-- Task directions --
Keep only the lines from the top of the listing through the one with "from mathutils.bvhtree import BVHTree", and reproduce them unaltered.

-- Collected material --
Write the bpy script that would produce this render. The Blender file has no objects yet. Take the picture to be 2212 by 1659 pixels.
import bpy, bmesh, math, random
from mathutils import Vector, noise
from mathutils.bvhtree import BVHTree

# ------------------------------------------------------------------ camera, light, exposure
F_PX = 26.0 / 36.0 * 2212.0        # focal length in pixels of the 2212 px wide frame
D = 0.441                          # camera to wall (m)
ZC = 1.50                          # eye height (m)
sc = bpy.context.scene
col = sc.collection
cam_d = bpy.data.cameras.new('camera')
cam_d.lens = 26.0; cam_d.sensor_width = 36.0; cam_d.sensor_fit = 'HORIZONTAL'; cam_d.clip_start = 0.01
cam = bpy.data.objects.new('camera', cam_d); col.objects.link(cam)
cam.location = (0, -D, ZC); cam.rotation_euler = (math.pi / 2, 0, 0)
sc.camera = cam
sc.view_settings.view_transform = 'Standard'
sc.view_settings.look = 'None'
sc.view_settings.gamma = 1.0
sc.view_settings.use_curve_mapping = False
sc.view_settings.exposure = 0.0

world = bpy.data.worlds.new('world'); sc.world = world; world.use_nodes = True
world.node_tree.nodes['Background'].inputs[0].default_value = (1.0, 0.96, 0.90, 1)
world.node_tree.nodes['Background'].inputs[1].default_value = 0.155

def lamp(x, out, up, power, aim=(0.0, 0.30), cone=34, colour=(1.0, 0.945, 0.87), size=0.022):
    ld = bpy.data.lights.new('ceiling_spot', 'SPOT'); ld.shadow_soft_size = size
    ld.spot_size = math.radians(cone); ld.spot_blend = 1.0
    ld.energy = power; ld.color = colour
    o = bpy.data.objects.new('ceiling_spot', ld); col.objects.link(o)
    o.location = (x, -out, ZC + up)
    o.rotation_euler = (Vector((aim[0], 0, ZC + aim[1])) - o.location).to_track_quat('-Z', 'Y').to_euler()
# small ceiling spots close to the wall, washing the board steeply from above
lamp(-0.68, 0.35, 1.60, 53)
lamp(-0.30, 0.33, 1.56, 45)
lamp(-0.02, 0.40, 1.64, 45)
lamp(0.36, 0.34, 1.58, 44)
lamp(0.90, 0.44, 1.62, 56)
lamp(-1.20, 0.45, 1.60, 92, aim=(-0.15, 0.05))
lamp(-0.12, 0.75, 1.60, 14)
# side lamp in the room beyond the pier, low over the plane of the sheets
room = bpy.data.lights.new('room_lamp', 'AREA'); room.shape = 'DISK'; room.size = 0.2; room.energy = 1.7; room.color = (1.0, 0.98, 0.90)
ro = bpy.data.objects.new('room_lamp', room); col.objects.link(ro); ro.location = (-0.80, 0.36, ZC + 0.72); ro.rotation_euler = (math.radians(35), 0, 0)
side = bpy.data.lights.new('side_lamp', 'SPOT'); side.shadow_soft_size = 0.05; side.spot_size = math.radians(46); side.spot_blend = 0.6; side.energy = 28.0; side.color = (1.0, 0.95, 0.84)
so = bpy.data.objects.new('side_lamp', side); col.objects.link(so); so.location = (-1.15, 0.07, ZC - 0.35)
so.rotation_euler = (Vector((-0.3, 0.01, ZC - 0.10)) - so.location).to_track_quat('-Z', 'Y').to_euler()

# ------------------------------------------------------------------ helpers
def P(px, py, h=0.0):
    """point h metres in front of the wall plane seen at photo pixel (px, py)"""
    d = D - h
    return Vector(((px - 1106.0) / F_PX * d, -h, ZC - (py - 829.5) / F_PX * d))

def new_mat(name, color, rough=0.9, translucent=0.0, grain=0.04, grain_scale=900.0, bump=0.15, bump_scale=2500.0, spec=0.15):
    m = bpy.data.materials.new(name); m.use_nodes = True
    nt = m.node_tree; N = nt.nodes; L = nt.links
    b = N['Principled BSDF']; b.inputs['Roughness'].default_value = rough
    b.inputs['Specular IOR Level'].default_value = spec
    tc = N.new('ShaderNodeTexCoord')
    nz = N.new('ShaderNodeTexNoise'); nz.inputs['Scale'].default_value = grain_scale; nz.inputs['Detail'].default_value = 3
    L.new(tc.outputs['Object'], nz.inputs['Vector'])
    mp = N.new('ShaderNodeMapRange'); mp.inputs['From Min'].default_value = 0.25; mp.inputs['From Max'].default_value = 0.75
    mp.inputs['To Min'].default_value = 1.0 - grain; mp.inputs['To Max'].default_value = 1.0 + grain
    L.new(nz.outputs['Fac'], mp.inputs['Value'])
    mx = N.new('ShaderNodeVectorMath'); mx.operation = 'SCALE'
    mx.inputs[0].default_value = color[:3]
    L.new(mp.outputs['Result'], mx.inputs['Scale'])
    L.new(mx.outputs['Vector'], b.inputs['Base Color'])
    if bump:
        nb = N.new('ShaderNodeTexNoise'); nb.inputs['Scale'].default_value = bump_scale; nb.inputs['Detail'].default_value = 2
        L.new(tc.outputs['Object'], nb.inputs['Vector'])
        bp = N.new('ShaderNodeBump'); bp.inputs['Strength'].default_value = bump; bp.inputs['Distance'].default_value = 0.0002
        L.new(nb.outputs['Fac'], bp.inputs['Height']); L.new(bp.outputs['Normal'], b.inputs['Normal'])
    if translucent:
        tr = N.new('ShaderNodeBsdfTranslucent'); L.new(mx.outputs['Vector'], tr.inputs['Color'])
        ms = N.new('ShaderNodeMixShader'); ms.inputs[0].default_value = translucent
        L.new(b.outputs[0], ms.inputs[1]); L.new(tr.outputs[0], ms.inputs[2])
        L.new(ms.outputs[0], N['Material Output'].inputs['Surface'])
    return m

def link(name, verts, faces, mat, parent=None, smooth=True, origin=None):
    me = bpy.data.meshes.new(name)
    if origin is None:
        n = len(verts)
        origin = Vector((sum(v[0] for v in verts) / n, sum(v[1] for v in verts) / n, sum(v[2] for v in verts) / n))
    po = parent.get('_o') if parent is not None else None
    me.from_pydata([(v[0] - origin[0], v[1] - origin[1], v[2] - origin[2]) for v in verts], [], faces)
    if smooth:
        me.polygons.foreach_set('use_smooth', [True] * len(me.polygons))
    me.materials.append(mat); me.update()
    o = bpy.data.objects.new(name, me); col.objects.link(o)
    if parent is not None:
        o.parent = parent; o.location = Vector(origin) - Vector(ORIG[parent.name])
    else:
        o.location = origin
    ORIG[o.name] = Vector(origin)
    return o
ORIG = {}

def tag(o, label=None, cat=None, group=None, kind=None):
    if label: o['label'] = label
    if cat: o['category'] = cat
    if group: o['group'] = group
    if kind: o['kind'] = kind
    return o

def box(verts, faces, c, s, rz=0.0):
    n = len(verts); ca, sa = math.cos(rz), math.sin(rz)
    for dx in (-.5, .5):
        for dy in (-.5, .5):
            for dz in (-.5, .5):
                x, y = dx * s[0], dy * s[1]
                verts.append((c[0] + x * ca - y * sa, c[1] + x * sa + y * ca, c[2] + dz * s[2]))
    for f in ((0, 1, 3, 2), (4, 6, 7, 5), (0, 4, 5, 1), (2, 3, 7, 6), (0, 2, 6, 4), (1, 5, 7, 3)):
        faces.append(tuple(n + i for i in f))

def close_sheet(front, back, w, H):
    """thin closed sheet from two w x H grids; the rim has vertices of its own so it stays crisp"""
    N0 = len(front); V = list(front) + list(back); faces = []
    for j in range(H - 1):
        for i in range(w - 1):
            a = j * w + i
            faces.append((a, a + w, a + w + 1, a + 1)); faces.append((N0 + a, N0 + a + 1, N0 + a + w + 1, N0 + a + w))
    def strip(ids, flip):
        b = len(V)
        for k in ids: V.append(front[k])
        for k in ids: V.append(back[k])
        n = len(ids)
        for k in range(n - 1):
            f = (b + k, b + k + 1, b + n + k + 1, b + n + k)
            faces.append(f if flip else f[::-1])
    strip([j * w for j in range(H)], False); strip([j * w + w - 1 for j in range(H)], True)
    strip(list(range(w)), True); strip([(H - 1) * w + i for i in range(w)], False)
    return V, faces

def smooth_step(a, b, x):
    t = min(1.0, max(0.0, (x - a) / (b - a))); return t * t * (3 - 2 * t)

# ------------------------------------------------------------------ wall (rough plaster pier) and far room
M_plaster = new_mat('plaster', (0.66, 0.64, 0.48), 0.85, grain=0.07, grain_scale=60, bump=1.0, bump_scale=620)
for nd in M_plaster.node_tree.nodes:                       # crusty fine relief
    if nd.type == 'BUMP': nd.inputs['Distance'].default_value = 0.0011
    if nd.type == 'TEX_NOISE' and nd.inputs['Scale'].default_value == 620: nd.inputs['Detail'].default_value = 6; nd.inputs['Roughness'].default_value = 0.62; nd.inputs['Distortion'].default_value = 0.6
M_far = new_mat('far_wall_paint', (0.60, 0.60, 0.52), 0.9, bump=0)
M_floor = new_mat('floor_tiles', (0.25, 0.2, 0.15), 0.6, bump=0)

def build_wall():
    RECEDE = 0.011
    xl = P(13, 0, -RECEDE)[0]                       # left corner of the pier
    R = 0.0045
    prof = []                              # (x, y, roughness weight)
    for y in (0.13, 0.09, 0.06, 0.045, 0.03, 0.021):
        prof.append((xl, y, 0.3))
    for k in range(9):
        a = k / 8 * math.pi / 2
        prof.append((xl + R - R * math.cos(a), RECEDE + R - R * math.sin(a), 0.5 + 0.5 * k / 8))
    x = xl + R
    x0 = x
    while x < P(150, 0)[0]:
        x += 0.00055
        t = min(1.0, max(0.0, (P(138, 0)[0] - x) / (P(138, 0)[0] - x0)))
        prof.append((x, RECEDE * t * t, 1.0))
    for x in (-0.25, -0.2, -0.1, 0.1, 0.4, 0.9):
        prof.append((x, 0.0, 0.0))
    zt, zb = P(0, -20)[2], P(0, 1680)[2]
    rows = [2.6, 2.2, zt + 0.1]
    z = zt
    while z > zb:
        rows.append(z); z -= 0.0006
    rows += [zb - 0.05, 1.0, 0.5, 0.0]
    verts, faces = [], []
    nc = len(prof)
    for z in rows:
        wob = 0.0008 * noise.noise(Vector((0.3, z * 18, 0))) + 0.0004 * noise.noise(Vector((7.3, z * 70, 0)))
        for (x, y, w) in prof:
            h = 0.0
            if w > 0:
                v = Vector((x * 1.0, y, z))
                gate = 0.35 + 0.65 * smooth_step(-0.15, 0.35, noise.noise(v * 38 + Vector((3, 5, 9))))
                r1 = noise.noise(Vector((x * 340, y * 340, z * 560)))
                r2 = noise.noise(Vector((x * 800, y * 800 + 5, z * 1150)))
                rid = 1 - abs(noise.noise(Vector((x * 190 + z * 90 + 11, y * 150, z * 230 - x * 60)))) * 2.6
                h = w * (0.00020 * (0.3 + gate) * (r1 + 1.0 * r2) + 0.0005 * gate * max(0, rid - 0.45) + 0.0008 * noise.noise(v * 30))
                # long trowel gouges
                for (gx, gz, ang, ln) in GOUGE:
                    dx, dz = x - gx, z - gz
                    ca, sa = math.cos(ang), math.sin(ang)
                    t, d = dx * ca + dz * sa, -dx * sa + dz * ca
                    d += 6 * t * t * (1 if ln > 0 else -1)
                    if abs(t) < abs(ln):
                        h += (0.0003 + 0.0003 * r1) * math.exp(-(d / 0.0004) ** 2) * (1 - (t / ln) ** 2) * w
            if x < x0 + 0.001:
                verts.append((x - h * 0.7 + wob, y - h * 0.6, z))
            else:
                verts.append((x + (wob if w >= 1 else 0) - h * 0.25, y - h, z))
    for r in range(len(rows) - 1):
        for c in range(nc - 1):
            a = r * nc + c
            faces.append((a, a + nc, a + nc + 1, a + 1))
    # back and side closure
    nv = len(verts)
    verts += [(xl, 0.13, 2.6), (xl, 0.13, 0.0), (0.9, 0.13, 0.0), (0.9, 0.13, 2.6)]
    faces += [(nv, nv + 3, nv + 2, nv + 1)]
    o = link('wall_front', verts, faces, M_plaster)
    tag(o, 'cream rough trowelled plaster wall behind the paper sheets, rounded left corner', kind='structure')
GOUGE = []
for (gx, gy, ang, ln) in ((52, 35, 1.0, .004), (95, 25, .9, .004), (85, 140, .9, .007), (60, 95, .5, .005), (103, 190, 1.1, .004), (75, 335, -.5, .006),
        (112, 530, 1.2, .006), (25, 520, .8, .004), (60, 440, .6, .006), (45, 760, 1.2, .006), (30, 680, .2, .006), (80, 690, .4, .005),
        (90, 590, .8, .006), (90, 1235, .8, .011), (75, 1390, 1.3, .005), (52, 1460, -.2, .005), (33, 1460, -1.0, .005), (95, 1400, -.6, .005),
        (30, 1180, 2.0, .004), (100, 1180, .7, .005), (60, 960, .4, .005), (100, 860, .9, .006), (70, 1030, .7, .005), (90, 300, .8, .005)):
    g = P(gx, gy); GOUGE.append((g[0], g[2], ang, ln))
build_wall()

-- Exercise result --
Write the bpy script that would produce this render. The Blender file has no objects yet. Take the picture to be 2212 by 1659 pixels.
import bpy, bmesh, math, random
from mathutils import Vector, noise
from mathutils.bvhtree import BVHTree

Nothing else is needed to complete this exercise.